## start LISTING

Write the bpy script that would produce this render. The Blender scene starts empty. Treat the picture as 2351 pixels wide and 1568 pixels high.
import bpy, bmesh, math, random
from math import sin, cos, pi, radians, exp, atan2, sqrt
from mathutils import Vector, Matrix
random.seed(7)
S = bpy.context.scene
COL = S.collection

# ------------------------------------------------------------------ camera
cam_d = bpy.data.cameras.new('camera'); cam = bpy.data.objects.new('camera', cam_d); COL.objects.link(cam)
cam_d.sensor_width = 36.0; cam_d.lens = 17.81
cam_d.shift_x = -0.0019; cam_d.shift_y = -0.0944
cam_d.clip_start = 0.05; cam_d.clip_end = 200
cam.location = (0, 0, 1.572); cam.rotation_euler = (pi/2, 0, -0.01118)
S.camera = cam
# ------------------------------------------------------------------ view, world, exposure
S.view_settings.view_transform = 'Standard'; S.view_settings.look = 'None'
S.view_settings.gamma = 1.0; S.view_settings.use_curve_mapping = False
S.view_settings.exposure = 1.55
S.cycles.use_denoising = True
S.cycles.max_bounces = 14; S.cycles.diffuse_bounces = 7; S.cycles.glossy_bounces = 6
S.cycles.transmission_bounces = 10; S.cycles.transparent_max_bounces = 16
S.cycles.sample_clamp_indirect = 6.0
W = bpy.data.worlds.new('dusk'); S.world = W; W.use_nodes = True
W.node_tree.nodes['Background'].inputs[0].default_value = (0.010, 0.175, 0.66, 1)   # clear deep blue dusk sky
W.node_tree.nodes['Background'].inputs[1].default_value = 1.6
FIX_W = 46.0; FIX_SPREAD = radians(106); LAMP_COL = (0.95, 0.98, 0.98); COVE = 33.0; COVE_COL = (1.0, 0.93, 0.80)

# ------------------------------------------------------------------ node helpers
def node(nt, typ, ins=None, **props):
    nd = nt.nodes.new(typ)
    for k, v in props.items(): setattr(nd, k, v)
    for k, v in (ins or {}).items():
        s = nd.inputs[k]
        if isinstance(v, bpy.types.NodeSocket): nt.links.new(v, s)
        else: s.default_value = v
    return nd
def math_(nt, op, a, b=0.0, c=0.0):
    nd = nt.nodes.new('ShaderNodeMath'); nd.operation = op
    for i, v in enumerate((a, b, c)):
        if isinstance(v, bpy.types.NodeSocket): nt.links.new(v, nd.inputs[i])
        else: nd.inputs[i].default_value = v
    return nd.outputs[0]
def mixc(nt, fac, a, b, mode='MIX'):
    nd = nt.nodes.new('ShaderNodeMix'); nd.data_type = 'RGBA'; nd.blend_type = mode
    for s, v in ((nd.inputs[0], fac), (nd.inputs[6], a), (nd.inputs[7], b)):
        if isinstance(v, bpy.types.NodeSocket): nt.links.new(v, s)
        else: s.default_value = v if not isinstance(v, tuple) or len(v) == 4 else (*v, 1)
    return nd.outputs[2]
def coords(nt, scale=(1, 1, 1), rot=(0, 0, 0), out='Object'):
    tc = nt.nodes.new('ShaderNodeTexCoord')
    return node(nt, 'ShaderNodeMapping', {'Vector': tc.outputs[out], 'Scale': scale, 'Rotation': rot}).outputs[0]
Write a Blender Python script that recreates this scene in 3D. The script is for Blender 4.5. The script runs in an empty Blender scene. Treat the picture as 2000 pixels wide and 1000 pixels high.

## end LISTING

DESCRIPTION OF THE TASK: Extract every entry above as it appears.

THE COMPLETED TASK:
Write the bpy script that would produce this render. The Blender scene starts empty. Treat the picture as 2351 pixels wide and 1568 pixels high.
import bpy, bmesh, math, random
from math import sin, cos, pi, radians, exp, atan2, sqrt
from mathutils import Vector, Matrix
random.seed(7)
S = bpy.context.scene
COL = S.collection

# ------------------------------------------------------------------ camera
cam_d = bpy.data.cameras.new('camera'); cam = bpy.data.objects.new('camera', cam_d); COL.objects.link(cam)
cam_d.sensor_width = 36.0; cam_d.lens = 17.81
cam_d.shift_x = -0.0019; cam_d.shift_y = -0.0944
cam_d.clip_start = 0.05; cam_d.clip_end = 200
cam.location = (0, 0, 1.572); cam.rotation_euler = (pi/2, 0, -0.01118)
S.camera = cam
# ------------------------------------------------------------------ view, world, exposure
S.view_settings.view_transform = 'Standard'; S.view_settings.look = 'None'
S.view_settings.gamma = 1.0; S.view_settings.use_curve_mapping = False
S.view_settings.exposure = 1.55
S.cycles.use_denoising = True
S.cycles.max_bounces = 14; S.cycles.diffuse_bounces = 7; S.cycles.glossy_bounces = 6
S.cycles.transmission_bounces = 10; S.cycles.transparent_max_bounces = 16
S.cycles.sample_clamp_indirect = 6.0
W = bpy.data.worlds.new('dusk'); S.world = W; W.use_nodes = True
W.node_tree.nodes['Background'].inputs[0].default_value = (0.010, 0.175, 0.66, 1)   # clear deep blue dusk sky
W.node_tree.nodes['Background'].inputs[1].default_value = 1.6
FIX_W = 46.0; FIX_SPREAD = radians(106); LAMP_COL = (0.95, 0.98, 0.98); COVE = 33.0; COVE_COL = (1.0, 0.93, 0.80)

# ------------------------------------------------------------------ node helpers
def node(nt, typ, ins=None, **props):
    nd = nt.nodes.new(typ)
    for k, v in props.items(): setattr(nd, k, v)
    for k, v in (ins or {}).items():
        s = nd.inputs[k]
        if isinstance(v, bpy.types.NodeSocket): nt.links.new(v, s)
        else: s.default_value = v
    return nd
def math_(nt, op, a, b=0.0, c=0.0):
    nd = nt.nodes.new('ShaderNodeMath'); nd.operation = op
    for i, v in enumerate((a, b, c)):
        if isinstance(v, bpy.types.NodeSocket): nt.links.new(v, nd.inputs[i])
        else: nd.inputs[i].default_value = v
    return nd.outputs[0]
def mixc(nt, fac, a, b, mode='MIX'):
    nd = nt.nodes.new('ShaderNodeMix'); nd.data_type = 'RGBA'; nd.blend_type = mode
    for s, v in ((nd.inputs[0], fac), (nd.inputs[6], a), (nd.inputs[7], b)):
        if isinstance(v, bpy.types.NodeSocket): nt.links.new(v, s)
        else: s.default_value = v if not isinstance(v, tuple) or len(v) == 4 else (*v, 1)
    return nd.outputs[2]
def coords(nt, scale=(1, 1, 1), rot=(0, 0, 0), out='Object'):
    tc = nt.nodes.new('ShaderNodeTexCoord')
    return node(nt, 'ShaderNodeMapping', {'Vector': tc.outputs[out], 'Scale': scale, 'Rotation': rot}).outputs[0]
Write a Blender Python script that recreates this scene in 3D. The script is for Blender 4.5. The script runs in an empty Blender scene. Treat the picture as 2000 pixels wide and 1000 pixels high.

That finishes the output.